4 Aralık 2011 Pazar

Yin ve Yang


Beyaz, aydınlık, parlaklık özelliğiyle siyahın karşıtı bir renktir. Ancak, renk olarak kabul edilmemesi ya da tüm renklerin bileşimini simgelemesiyle de renkler içinde siyahla aynı konumdadır. Buna koşut olarak olumsuz anlamların yanı sıra birçok olumlu simgesel özelliklere de sahiptir. Yaşamın başlangıcını olduğu gibi, bitişini, tamamlanmasını yani ölümü de simgeler.


W. Kandinsky beyazı, ruhumuzu etkileyen sonsuz bir sessizliğe benzetir. Ancak, ölü bir sessizlik değildir bu. Her an her şeye açık, başlangıçtan, dünyaya gelişten önce gelen bir sessizlik. Siyah ise güneşin batışından sonra gelen bir hiçlik, umutsuz ve sonsuz bir sessizlik.


Çin mitolojisinde Yin ve Yang, yaşamı oluşturan iki temel evrensel güçtür. Yin ve Yang birbirinin içine geçmiş herbirinde diğerinin bir parçasının olduğu bir çember şekliyle ifade edilir. Birbirleriyle oluşturdukları dualite o kadar dengelidir ki,oluşturdukları çember mükemmeldir. Simgesel olarak evrensel yaşam, bu birbirinden farklı ama içiçe iki özelliğin karşılıklı etkilenmesi üzerine kuruludur.

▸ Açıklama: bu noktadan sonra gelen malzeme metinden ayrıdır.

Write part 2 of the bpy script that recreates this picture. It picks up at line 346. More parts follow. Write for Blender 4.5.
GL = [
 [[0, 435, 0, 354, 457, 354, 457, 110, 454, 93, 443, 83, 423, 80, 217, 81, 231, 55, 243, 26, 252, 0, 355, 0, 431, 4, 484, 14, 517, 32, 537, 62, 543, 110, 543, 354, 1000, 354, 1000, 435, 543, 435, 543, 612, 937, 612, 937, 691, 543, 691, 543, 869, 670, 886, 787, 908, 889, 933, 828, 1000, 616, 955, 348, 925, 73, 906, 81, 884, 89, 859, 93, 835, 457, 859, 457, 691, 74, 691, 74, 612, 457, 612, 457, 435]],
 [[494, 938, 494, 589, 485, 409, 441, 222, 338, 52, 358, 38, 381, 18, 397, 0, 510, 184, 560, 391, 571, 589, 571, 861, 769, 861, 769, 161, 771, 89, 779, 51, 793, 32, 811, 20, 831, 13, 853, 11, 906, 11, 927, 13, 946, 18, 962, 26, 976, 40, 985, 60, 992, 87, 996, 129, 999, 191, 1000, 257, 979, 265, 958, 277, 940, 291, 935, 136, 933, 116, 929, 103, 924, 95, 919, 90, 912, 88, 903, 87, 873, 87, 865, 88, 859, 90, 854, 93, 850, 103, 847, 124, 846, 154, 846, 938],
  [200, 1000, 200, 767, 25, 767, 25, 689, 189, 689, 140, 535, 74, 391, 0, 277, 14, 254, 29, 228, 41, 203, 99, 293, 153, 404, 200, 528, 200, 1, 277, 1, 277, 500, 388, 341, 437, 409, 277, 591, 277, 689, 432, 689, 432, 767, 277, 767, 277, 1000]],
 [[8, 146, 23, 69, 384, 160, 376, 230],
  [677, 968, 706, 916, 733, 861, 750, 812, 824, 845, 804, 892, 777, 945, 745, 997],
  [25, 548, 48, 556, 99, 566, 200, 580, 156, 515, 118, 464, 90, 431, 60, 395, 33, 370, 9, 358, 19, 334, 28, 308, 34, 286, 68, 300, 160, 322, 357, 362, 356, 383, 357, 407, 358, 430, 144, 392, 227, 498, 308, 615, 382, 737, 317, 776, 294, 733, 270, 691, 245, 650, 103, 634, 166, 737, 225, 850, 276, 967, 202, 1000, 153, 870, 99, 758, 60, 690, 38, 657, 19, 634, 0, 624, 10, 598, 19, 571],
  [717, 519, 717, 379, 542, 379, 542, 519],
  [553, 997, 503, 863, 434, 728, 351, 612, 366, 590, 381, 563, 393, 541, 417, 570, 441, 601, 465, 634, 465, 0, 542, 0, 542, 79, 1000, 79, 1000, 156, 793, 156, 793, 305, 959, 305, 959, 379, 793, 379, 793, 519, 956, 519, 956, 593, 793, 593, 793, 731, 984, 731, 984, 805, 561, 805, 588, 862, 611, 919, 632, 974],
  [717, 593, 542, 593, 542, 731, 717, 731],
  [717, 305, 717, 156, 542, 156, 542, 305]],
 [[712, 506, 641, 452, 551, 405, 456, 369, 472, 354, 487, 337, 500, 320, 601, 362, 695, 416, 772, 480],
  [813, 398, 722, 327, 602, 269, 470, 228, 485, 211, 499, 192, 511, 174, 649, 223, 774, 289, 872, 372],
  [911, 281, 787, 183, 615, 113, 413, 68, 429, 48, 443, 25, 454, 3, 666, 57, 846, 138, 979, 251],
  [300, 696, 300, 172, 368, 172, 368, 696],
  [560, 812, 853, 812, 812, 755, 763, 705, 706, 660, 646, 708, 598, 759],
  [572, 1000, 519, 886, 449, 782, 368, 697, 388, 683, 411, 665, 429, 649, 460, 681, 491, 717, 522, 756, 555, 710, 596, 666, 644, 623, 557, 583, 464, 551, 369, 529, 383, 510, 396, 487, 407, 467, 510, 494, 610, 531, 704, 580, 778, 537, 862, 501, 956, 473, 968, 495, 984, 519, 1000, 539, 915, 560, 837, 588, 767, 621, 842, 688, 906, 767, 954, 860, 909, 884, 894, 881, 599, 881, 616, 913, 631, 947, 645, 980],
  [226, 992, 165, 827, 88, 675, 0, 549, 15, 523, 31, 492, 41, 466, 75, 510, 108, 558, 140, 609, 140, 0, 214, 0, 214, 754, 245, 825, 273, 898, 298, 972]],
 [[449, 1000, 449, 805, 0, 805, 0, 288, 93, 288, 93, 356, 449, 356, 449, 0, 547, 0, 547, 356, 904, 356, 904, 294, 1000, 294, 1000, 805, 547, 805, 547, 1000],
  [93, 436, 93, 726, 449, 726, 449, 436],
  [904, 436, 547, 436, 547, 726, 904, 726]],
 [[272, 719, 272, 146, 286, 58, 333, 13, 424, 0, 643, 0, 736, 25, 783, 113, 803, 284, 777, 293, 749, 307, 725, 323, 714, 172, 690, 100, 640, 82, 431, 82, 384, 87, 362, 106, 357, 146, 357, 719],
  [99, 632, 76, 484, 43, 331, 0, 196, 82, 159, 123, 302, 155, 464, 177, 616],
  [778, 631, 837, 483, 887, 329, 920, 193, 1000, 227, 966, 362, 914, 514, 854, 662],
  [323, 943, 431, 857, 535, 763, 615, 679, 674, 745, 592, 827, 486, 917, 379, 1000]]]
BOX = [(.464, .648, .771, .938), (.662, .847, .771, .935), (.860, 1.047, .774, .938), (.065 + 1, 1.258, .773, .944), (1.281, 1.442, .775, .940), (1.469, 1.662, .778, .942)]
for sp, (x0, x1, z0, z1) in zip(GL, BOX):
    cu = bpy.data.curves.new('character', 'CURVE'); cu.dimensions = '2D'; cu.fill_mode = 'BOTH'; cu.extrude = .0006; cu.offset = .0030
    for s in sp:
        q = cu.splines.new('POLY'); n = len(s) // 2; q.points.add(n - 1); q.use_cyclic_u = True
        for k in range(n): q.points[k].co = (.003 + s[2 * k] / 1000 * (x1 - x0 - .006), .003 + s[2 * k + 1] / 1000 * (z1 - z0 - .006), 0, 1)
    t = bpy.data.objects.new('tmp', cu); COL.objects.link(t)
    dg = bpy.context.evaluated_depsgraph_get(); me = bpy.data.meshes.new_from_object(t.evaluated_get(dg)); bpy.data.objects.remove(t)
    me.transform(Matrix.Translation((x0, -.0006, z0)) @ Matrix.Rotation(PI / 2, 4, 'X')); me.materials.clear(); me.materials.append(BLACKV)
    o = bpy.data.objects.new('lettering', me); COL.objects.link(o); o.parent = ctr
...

Diyalektik meteryalizmin tanımladığı karşıtların birliği ve etkileşimi kuramına benzer şekilde oluşumlar, karşıtı olmadan açıklanamazlar. Karşıtların biri, diğerinden bağımsız olamaz. Yin ve Yang, karanlık ve aydınlık, siyah ve beyaz, dişi ve erkek, pasif ve aktif, gece ve gündüz, soğuk ve sıcak şeklinde kendi karşıtıyla anlam bulur. Tai-chi veya yin-yang işaretinin içindeki küçük karşıt renkli daireler gecenin içinde aydınlığın ve sıcağın, gündüzün içinde de soğuk ve gölgenin bulunması gibi dişi görünümün içinde erkek, erkek görünümün içinde dişinin varlığı, her sorunun, çözümü, sevginin, nefreti, eylemsizliğin, eylemi, savunmanın, saldırıyı barındırması gibi karşıtların içinde diğerini barındırma özelliğini taşır.


Karşıtlar, birbirine dönüşebilen yapıdadır.Gündüzden  geceye, geceden gündüze geçiş, sıcağın soğuması, soğuğun ısınması vb. son derece basit bir kural, kendi dinamizmi içerisinde  son derece karmaşık yapının ayrılmaz parçası oluverir.Sonuç olarak evren , kendisi ile çelişen çiftlerin bütünüdür.




Yin ve yang arasındaki dengesizlik evrenin bir parçası olan insanın yaşamı için oluşturduğu çemberin yapısını bozar ve hastalığa neden olur. Yaşam her birimizin kendi içimizde oluşturduğumuz siyah beyaz imgelerin bütünüyse, yada her birimiz yaşam denen evrende siyah veya beyaz olarak yerimizi alıyorsak, her birimizin içinde diğerinin karşıtı varlığını sürdürüyorsa, o halde yaşamı değiştirme gücünü de içimizde taşıyoruz demektir. Ama önce kendi içimize, başkasının gözünden bakabilmeyi öğrenmemiz gerekmez mi?
Her insanda beyazı görmesini öğrenmek için önce kendi içimizdeki siyahları bulup temizlemekle işe başlamak gerek. İçimizdeki ışık çok güçsüz dahi olsa, onu canlandırmak mümkün.


Günümüzde insan kendi kendine ve onu oluşturan doğaya karşı bir sınav vermekte. Bırakın ışığını canlandırmayı, içindeki var olan beyazı koruması gittikçe güçleşiyor. İnsan doğayı, zamanı, dostlukları, arkadaşlıkları, sevdaları acımasızca yok ederken, insanın içinde var olan siyahın baskın gücünü gördükçe hayrete düşüyorum. Siyahın baskın gücü karşısında, dağılmış çemberin kenarlarına sıkışmış beyazın cılız ışığı her şeye rağmen umudu taşıdığına inananlardanım ben.
Bırakın sonunda beyazın içindeki renkler açığa çıksın. Rengarenk bir evrensel yaşamın çabasında olalım.